Jean-Pierre Ponnelle fue un hombre de ideas geniales que, sin embargo, no logró entender que no todo lo que se le ocurría era genial por sistema. Puesta muy vivaz y fastuosa de Rigoletto, con ideas muy MUY hermosas, pero finalmente artificial, de tanto exceso histriónico y tanto primer plano superpuesto de todo el mundo. Es posible que la clave esté en que el ritmo pretendidamente cinematográfico de esta película no sea el del teatro, pero, en este lenguaje que no se decide entre el realismo y la alegoría, a mí que Pavarotti tenga que reír pérfidamente sobre el
Scorrendo uniti a ver si el espectador entiende que el duque se está divirtiendo con el relato de sus cortesanos, que cada vez que un personaje piense en otro tengamos que ver un plano (y, por lo general, bastante feo) del mismo, por si en hora cincuenta de ópera no nos acordamos de quién era, que tantos personajes pongan caras forzadísimas hasta lo escolar para que entendamos sus sentimientos, me hacen sentirme como si el responsable de la puesta me estuviese llamando idiota o incapaz de entender por mí mismo qué cosa sea
Rigoletto.
Con lo cual, el gran interés del asunto, con perdón, viene dado por la espléndida talla interpretativa de Ingvar Wixell. Que no afina como un liederista ni tiene un cañon de voz que vaya a derribar ningún palacio de Mantua (con lo bonitos que son esos edificios, íntegros y en su sitio), pero está continua, febril, tensísimamente en el rol, sin exagerarlo nunca pero sin ahorrarnos tampoco ni uno solo de sus estremecimientos, de sus miedos, de sus nervios, de su llanto. Muy en especial, la ansiedad delatada del recitativo del Larà larà y la invectiva son la imagen de la impotencia en carne viva como en muy pocas ocasiones, y la Maledizione final, come scritta y sin agudos añadidos, es una claudicación anímica y humana absoluta. Por otro lado, la idea (debatible) de hacerle cantar también el Monterone, queriendo representar que Rigoletto se mofa de un dolor que está condenado a repetir, presenta, al tiempo que una debilidad musical (pues Wixell no es el absoluto el bajo profundo que la partitura exige) otro acierto interpretativo, pues el barítono sueco consigue diferenciar suficientemente ambos personajes y también como conde halla matices estremecedores. Un verdadero artista.

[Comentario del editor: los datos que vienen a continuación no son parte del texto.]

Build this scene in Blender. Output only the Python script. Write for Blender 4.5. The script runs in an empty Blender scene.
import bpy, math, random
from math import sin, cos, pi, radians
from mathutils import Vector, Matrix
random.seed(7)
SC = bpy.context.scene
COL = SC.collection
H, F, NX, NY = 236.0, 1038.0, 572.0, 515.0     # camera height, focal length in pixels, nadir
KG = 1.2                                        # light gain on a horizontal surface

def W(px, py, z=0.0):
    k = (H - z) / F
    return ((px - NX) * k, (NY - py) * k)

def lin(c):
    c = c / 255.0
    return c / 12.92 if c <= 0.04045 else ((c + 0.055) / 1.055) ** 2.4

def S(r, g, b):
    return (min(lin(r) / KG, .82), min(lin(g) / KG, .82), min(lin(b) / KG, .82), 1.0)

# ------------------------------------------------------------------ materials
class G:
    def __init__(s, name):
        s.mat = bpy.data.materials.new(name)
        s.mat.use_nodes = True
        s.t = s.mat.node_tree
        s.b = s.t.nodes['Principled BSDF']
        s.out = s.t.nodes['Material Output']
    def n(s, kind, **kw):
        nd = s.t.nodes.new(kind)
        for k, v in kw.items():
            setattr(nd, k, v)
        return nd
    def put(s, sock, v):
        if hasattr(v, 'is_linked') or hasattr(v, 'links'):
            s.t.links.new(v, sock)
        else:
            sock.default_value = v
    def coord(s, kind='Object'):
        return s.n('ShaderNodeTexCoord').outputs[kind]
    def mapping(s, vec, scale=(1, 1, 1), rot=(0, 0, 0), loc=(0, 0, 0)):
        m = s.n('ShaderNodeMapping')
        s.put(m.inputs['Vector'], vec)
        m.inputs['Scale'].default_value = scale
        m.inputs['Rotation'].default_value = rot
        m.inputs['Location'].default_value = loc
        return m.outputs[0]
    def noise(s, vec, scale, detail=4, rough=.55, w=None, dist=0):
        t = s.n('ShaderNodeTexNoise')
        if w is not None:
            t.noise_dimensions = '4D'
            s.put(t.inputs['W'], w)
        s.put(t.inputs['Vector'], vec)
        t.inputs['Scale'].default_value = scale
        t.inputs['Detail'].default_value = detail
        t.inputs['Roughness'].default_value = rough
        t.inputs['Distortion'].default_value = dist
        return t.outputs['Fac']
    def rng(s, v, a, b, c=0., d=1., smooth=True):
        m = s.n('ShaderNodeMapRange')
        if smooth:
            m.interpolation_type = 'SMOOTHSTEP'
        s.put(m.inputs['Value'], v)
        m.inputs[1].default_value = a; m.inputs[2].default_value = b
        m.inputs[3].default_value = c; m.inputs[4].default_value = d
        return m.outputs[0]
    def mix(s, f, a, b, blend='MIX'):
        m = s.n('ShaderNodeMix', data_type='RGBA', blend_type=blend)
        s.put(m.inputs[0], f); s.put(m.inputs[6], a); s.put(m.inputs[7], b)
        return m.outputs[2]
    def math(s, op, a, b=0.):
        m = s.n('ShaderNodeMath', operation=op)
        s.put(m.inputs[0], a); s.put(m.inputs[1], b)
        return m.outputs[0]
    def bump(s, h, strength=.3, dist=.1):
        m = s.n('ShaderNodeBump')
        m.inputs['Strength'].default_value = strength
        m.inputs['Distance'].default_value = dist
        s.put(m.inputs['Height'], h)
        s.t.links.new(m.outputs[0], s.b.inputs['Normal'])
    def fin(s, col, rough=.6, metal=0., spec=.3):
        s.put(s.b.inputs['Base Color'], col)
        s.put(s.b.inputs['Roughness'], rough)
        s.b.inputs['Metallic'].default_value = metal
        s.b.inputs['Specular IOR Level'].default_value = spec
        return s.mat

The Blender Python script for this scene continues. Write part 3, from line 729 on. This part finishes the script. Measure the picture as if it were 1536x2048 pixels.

A su lado, la voz de Luciano Pavarotti refulge con un esplendor totalmente congenial al rol (aunque la espontaneidad del fraseo ocasionalmente se torne en falta de cuidado) y Edita Gruberova, portentosa de fiato, tras cantar fabulosamente los dos primeros actos (pero, ay, con una distancia expresiva que hace que se le vaya el tren del
Tutte le feste al tempio), en el tercero consigue unos matices de una sinceridad inesperada y muy conmovedora. Mejor actor que cantante, como siempre, Ferruccio Furlanetto, y mejorables tanto Victoria Vergara como el plantel de secundarios (entre los que destaca sin duda el Marullo de Bernd Weikl, privado sin embargo de traducción visual -le sustituye el enorme Louis Otey-y forzado a bostezar en balleno sobre la frase
S'ho dwwwoooormito sempre, otra frase impenetrable para el intelecto del espectador si no se le explica de esta forma). El entonces jovencísimo Riccardo Chailly está teatral, pero no especialmente memorable, ni en concertación, ni en dirección de cantantes (Wixell aparte, por Dios), ni en extraer de la Filarmónica de Viena (puntualmente brillante: ¡qué flauta fusionándose con Gruberova en la introducción al Caro Nome!) todos los colores que nos hubiera podido dar.